━━ DATA PROVIDED ━━

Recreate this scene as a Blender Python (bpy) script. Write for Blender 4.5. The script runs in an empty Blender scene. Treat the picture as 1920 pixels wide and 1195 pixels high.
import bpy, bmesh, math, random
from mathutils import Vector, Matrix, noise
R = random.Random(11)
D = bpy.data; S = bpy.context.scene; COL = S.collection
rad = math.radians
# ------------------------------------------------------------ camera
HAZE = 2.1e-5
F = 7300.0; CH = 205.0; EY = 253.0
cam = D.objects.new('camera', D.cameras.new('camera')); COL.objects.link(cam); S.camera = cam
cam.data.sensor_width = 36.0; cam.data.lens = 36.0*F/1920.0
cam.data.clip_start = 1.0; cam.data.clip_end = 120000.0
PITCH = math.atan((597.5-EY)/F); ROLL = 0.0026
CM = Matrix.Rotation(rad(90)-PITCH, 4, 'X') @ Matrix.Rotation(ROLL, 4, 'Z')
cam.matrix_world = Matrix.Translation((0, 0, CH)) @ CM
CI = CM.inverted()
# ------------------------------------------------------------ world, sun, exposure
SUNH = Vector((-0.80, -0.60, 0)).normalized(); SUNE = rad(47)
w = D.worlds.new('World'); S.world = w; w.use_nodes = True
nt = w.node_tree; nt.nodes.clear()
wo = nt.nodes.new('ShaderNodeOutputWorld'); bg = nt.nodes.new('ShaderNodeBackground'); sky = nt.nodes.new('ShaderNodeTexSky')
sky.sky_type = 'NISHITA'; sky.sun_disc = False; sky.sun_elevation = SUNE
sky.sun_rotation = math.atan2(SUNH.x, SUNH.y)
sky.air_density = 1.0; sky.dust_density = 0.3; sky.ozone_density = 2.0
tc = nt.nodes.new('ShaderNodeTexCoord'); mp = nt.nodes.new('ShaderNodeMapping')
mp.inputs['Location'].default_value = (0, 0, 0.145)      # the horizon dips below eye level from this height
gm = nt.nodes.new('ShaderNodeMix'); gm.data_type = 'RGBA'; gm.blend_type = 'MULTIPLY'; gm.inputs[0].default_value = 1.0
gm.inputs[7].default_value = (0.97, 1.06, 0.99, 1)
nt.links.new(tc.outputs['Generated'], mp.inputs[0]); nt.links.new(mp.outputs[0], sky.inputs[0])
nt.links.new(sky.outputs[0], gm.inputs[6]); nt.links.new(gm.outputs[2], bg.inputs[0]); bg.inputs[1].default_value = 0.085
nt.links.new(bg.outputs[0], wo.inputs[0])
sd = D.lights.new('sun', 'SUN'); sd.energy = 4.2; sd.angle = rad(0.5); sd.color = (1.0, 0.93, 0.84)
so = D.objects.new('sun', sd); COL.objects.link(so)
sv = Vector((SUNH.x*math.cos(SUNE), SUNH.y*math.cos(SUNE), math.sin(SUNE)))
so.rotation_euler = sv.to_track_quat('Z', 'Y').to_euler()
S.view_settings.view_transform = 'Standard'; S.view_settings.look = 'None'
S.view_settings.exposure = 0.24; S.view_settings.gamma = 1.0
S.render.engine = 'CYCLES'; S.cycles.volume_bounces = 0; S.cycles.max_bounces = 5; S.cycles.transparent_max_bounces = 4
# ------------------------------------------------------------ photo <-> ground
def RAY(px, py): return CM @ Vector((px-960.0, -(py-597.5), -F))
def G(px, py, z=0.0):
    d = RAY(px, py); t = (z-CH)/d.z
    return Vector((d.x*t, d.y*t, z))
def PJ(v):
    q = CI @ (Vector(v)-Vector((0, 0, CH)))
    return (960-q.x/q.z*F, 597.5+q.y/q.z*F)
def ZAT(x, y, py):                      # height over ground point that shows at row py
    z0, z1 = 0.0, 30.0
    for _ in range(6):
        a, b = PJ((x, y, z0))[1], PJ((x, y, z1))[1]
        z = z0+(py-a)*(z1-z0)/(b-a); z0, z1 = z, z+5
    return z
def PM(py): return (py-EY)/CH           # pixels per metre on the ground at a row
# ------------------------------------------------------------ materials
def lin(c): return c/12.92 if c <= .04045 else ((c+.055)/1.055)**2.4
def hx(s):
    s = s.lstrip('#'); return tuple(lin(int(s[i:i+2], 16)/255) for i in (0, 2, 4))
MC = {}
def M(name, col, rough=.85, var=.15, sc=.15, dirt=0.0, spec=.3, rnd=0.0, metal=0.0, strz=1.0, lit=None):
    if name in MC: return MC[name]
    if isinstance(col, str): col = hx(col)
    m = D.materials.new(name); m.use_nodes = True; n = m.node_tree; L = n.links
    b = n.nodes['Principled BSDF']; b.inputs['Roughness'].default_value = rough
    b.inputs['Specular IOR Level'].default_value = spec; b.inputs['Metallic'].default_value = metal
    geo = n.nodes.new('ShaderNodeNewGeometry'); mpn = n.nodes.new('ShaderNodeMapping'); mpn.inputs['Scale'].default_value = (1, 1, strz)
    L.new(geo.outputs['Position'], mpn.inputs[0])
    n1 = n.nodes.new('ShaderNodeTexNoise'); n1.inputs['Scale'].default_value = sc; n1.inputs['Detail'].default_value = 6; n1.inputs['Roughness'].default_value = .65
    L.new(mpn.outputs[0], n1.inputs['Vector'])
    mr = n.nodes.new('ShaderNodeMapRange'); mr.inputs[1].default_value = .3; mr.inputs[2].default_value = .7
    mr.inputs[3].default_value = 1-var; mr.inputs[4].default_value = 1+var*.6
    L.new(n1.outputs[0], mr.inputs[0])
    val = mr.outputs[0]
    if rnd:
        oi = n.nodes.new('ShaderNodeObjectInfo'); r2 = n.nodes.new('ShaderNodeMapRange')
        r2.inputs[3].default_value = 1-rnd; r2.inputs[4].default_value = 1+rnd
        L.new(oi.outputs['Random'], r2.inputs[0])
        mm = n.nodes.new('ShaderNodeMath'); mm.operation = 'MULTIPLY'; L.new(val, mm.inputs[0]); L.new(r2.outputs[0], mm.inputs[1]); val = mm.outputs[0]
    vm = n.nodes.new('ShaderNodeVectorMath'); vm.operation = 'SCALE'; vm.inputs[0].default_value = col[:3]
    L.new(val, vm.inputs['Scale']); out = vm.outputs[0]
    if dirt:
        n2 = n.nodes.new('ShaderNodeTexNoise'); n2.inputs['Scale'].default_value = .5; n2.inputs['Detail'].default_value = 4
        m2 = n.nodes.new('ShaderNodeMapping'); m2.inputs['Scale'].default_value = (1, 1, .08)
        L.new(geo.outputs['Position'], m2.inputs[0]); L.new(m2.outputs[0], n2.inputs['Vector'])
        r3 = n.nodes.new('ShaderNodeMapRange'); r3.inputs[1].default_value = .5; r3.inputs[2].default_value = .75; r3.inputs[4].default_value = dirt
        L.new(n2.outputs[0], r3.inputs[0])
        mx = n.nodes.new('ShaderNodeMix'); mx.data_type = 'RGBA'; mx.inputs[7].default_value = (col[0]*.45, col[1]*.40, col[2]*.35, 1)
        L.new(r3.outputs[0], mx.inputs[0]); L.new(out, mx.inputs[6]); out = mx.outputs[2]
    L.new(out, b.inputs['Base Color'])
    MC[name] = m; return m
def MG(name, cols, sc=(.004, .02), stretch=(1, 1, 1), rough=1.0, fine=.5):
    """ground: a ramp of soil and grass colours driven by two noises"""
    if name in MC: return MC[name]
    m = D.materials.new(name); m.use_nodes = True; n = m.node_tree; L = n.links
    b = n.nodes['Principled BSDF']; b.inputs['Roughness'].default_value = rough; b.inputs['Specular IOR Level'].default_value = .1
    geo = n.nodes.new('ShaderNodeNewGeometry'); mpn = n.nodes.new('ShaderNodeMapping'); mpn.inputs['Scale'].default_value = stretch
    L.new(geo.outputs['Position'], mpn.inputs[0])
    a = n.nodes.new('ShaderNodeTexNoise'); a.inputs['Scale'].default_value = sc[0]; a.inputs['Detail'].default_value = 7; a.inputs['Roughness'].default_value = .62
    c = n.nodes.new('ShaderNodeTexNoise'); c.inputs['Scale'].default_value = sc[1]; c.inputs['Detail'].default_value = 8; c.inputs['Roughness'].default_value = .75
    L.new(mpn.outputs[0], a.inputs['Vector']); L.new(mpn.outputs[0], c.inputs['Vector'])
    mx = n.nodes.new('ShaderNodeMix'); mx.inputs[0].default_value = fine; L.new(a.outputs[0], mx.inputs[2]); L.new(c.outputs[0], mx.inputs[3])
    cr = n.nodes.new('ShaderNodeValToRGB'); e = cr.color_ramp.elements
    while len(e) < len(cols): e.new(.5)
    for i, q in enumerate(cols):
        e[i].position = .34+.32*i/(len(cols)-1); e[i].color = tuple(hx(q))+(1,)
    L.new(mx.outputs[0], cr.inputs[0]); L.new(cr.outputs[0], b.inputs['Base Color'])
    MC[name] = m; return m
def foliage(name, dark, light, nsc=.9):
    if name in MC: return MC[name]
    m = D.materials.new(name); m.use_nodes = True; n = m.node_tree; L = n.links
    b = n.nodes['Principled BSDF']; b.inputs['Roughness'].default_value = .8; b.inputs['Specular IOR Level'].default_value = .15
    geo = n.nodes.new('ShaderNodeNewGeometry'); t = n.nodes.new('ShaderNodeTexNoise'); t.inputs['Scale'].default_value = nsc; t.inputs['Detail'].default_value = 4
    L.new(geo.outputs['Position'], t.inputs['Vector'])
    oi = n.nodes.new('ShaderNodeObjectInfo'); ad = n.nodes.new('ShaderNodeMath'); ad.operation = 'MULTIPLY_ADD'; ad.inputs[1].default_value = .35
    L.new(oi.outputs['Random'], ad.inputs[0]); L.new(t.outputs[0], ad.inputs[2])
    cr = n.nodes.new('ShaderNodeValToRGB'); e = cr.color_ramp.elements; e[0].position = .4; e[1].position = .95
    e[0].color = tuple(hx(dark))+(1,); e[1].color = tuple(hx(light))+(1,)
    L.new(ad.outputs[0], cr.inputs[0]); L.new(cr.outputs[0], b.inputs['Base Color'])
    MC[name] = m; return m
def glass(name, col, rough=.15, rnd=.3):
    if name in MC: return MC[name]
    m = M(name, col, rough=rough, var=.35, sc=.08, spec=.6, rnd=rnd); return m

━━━

**TASK OBJECTIVE**
Scan the material above for the string "scene" and report each line where you find it.

**REPLY**
Recreate this scene as a Blender Python (bpy) script. Write for Blender 4.5. The script runs in an empty Blender scene. Treat the picture as 1920 pixels wide and 1195 pixels high.
D = bpy.data; S = bpy.context.scene; COL = S.collection